# Exercise
Go through the material and write it all out exactly, minus the pictures.

# Source data
- - - -

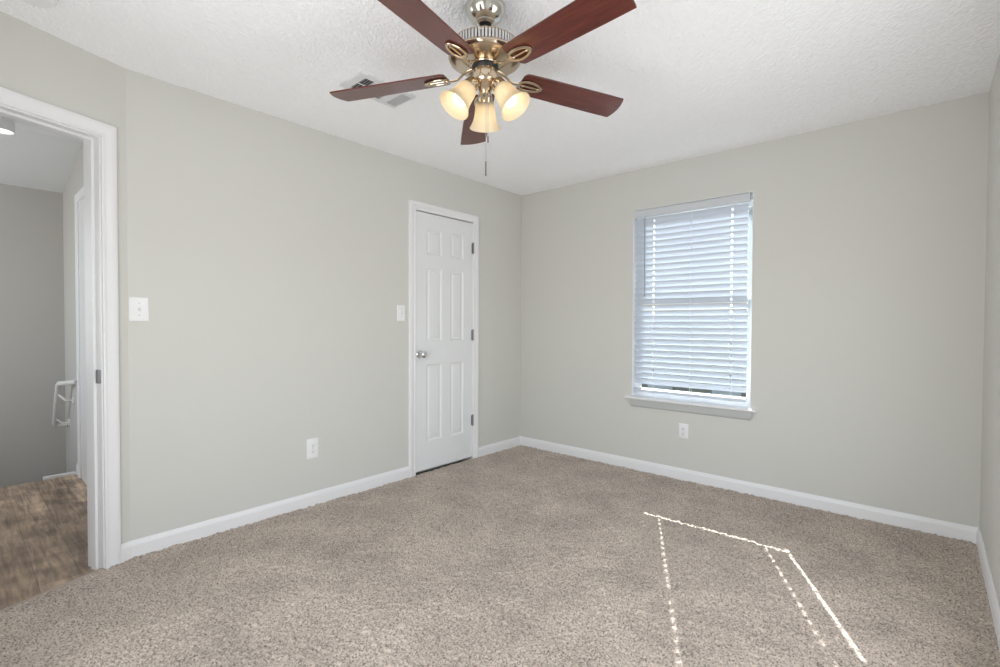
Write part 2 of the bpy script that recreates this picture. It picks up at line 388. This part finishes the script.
# strike plate let into the jamb
mb = MB(T_DOOR); mb.prism(rrect(-.040, -.003, .892, .958, .006), .121, .1226, T=Matrix(((0, 0, 1, 0), (1, 0, 0, 0), (0, 1, 0, 0), (0, 0, 0, 1))))
mb.box(.1224, .1232, -.027, -.012, .910, .940)
sp = mb.build('strike_plate', M['hinge'], dtrim); sp['label'] = 'dark grey steel strike plate'

# hall side door with its casing, mostly hidden by the jamb
mb = MB(T_HR); casing(mb, -1.83, -1.07, 2.09); mb.rings([[(-1.83, 0, z), (-1.83, .003, z), (-1.07, .003, z), (-1.07, 0, z)] for z in (-.008, 2.09)])
struct(mb.build('trim_3', M['trim'], angle=25))

# ------------------------------------------------------------------ six-panel closet door
def panel_door(mb, u0, u1, z0, z1, panels, face, back):
    us = sorted({u0, u1, *[p[0] for p in panels], *[p[1] for p in panels]}); zs = sorted({z0, z1, *[p[2] for p in panels], *[p[3] for p in panels]})
    for i in range(len(us)-1):
        for k in range(len(zs)-1):
            a, b_, c, d = us[i], us[i+1], zs[k], zs[k+1]; cu, cz = (a+b_)/2, (c+d)/2
            pn = [p for p in panels if p[0] < cu < p[1] and p[2] < cz < p[3]]
            if not pn: mb.add([(a, face, c), (b_, face, c), (b_, face, d), (a, face, d)], [(0, 1, 2, 3)])
            else:
                prev = None
                for ins, dep in ((0, 0), (.006, -.0035), (.012, -.0085), (.020, -.0090), (.032, -.0035), (.040, -.0025)):
                    ring = [(a+ins, face+dep, c+ins), (b_-ins, face+dep, c+ins), (b_-ins, face+dep, d-ins), (a+ins, face+dep, d-ins)]
                    if prev: mb.rings([prev, ring], True, False)
                    prev = ring
                mb.add(prev, [(0, 1, 2, 3)])
    mb.add([(u, back, z) for u, z in rect(u0, u1, z0, z1)], [(3, 2, 1, 0)])
    for p, q_ in (((u0, z0), (u1, z0)), ((u1, z0), (u1, z1)), ((u1, z1), (u0, z1)), ((u0, z1), (u0, z0))):
        mb.add([(p[0], face, p[1]), (p[0], back, p[1]), (q_[0], back, q_[1]), (q_[0], face, q_[1])], [(0, 1, 2, 3)])
cols = ((.785, .935), (1.030, 1.193)); rows = ((.245, .862), (1.045, 1.632), (1.735, 1.943))
mb = MB(T_LEFT); panel_door(mb, .6755, 1.3060, .021, 2.0605, [(a, b_, c, d) for a, b_ in cols for c, d in rows], .001, -.034)
door = struct(mb.build('door_1', M['door'], angle=12))
# knob
T = T_LEFT @ Matrix.Translation((1.262, .001, .945)) @ Matrix.Rotation(R(-90), 4, 'X')
mb = MB(T); mb.lathe([(.0, 0), (.032, 0), (.0325, .003), (.028, .008), (.014, .010), (.011, .014), (.0105, .030), (.014, .034), (.024, .040), (.0275, .049), (.026, .058), (.018, .064), (.006, .0665), (.0, .0667)], 36, caps=False)
kb = mb.build('door_knob', mat('polished_chrome', (.72, .72, .73), .12, 1.0), door); kb['label'] = 'round chrome knob'
for zc in (.342, 1.090, 1.845):
    mb = MB(T_LEFT); T = Matrix.Translation((.6735, .0085, zc-.045))
    mb.lathe([(0, 0), (.0062, 0), (.0062, .090), (0, .090)], 14, T, caps=False)
    mb.lathe([(0, .090), (.0045, .0905), (.005, .094), (.003, .097), (0, .098)], 12, T, caps=False); mb.lathe([(0, -.008), (.003, -.007), (.005, -.004), (.0045, -.0005), (0, 0)], 12, T, caps=False)
    mb.box(.6735, .690, .0005, .0035, zc-.044, zc+.044)
    hg = mb.build('hinge', M['hinge'], door); hg['label'] = 'grey steel hinge'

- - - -

# Correct response
Write part 2 of the bpy script that recreates this picture. It picks up at line 388. This part finishes the script.
# strike plate let into the jamb
mb = MB(T_DOOR); mb.prism(rrect(-.040, -.003, .892, .958, .006), .121, .1226, T=Matrix(((0, 0, 1, 0), (1, 0, 0, 0), (0, 1, 0, 0), (0, 0, 0, 1))))
mb.box(.1224, .1232, -.027, -.012, .910, .940)
sp = mb.build('strike_plate', M['hinge'], dtrim); sp['label'] = 'dark grey steel strike plate'

# hall side door with its casing, mostly hidden by the jamb
mb = MB(T_HR); casing(mb, -1.83, -1.07, 2.09); mb.rings([[(-1.83, 0, z), (-1.83, .003, z), (-1.07, .003, z), (-1.07, 0, z)] for z in (-.008, 2.09)])
struct(mb.build('trim_3', M['trim'], angle=25))

# ------------------------------------------------------------------ six-panel closet door
def panel_door(mb, u0, u1, z0, z1, panels, face, back):
    us = sorted({u0, u1, *[p[0] for p in panels], *[p[1] for p in panels]}); zs = sorted({z0, z1, *[p[2] for p in panels], *[p[3] for p in panels]})
    for i in range(len(us)-1):
        for k in range(len(zs)-1):
            a, b_, c, d = us[i], us[i+1], zs[k], zs[k+1]; cu, cz = (a+b_)/2, (c+d)/2
            pn = [p for p in panels if p[0] < cu < p[1] and p[2] < cz < p[3]]
            if not pn: mb.add([(a, face, c), (b_, face, c), (b_, face, d), (a, face, d)], [(0, 1, 2, 3)])
            else:
                prev = None
                for ins, dep in ((0, 0), (.006, -.0035), (.012, -.0085), (.020, -.0090), (.032, -.0035), (.040, -.0025)):
                    ring = [(a+ins, face+dep, c+ins), (b_-ins, face+dep, c+ins), (b_-ins, face+dep, d-ins), (a+ins, face+dep, d-ins)]
                    if prev: mb.rings([prev, ring], True, False)
                    prev = ring
                mb.add(prev, [(0, 1, 2, 3)])
    mb.add([(u, back, z) for u, z in rect(u0, u1, z0, z1)], [(3, 2, 1, 0)])
    for p, q_ in (((u0, z0), (u1, z0)), ((u1, z0), (u1, z1)), ((u1, z1), (u0, z1)), ((u0, z1), (u0, z0))):
        mb.add([(p[0], face, p[1]), (p[0], back, p[1]), (q_[0], back, q_[1]), (q_[0], face, q_[1])], [(0, 1, 2, 3)])
cols = ((.785, .935), (1.030, 1.193)); rows = ((.245, .862), (1.045, 1.632), (1.735, 1.943))
mb = MB(T_LEFT); panel_door(mb, .6755, 1.3060, .021, 2.0605, [(a, b_, c, d) for a, b_ in cols for c, d in rows], .001, -.034)
door = struct(mb.build('door_1', M['door'], angle=12))
# knob
T = T_LEFT @ Matrix.Translation((1.262, .001, .945)) @ Matrix.Rotation(R(-90), 4, 'X')
mb = MB(T); mb.lathe([(.0, 0), (.032, 0), (.0325, .003), (.028, .008), (.014, .010), (.011, .014), (.0105, .030), (.014, .034), (.024, .040), (.0275, .049), (.026, .058), (.018, .064), (.006, .0665), (.0, .0667)], 36, caps=False)
kb = mb.build('door_knob', mat('polished_chrome', (.72, .72, .73), .12, 1.0), door); kb['label'] = 'round chrome knob'
for zc in (.342, 1.090, 1.845):
    mb = MB(T_LEFT); T = Matrix.Translation((.6735, .0085, zc-.045))
    mb.lathe([(0, 0), (.0062, 0), (.0062, .090), (0, .090)], 14, T, caps=False)
    mb.lathe([(0, .090), (.0045, .0905), (.005, .094), (.003, .097), (0, .098)], 12, T, caps=False); mb.lathe([(0, -.008), (.003, -.007), (.005, -.004), (.0045, -.0005), (0, 0)], 12, T, caps=False)
    mb.box(.6735, .690, .0005, .0035, zc-.044, zc+.044)
    hg = mb.build('hinge', M['hinge'], door); hg['label'] = 'grey steel hinge'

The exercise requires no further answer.